Finance chair Liberal MP Peter Fonseca decided not to.

Meanwhile, Conservative MP Kelly McCauley, chair of the House’s Government Operations and Estimates committee tasked with studying government expenditures, decided to call two meetings to let the conservative premiers talk.

Estimates committee member and Liberal MP Irek Kusmierczyk called it a “farce” – and a few other things, including a “political stunt and theatre,” “a shame,” as well as “disrespectful” – that McCauley would call the meeting without first consulting committee members.

He contended that there’s a lengthy history of doing so.

Liberal MP Francis Drouin appeared to level a threat, stating “the precedent that you are setting, Mr. Chair, I can tell you that your side will be pissed off with us because we’ll call meetings at our disposal and you will not be happy with us,” he said. “If you want to set the precedent with this committee, I’m telling you, we’re going to challenge you.”

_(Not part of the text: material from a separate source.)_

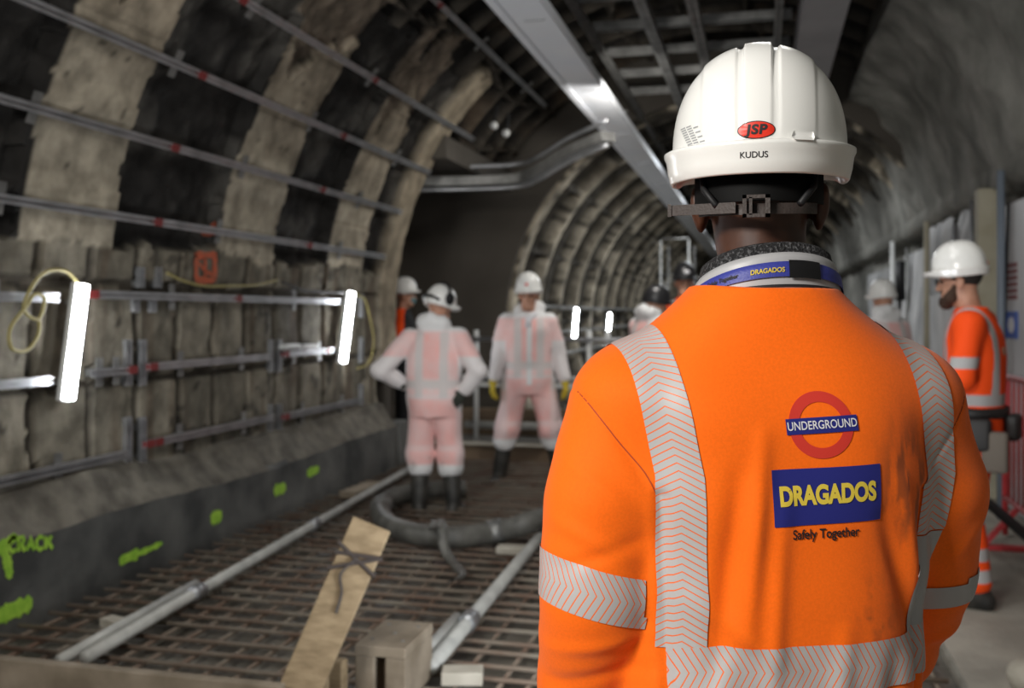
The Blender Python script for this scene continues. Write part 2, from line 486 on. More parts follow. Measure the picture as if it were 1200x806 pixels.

Also displeased was Atwin, another Liberal member of the committee.

She was upset over the same thing, but also something else.

Atwin said the Liberal Finance chair was simply respecting a constituency week, while then highlighting McCauley’s “own bias in making this decision.

“I’m noticing the stickers that have always been present as props in this committee, you love pipelines and oil and gas and it’s very clear,” Atwin said, referring to a laptop McCauley uses at committee that is plastered with “I love oil and gas” decals.

“So perhaps that had a stake in this decision you made today.”

McCauley responded: “I do love oil and gas, if it bothers you, I will close my laptop.”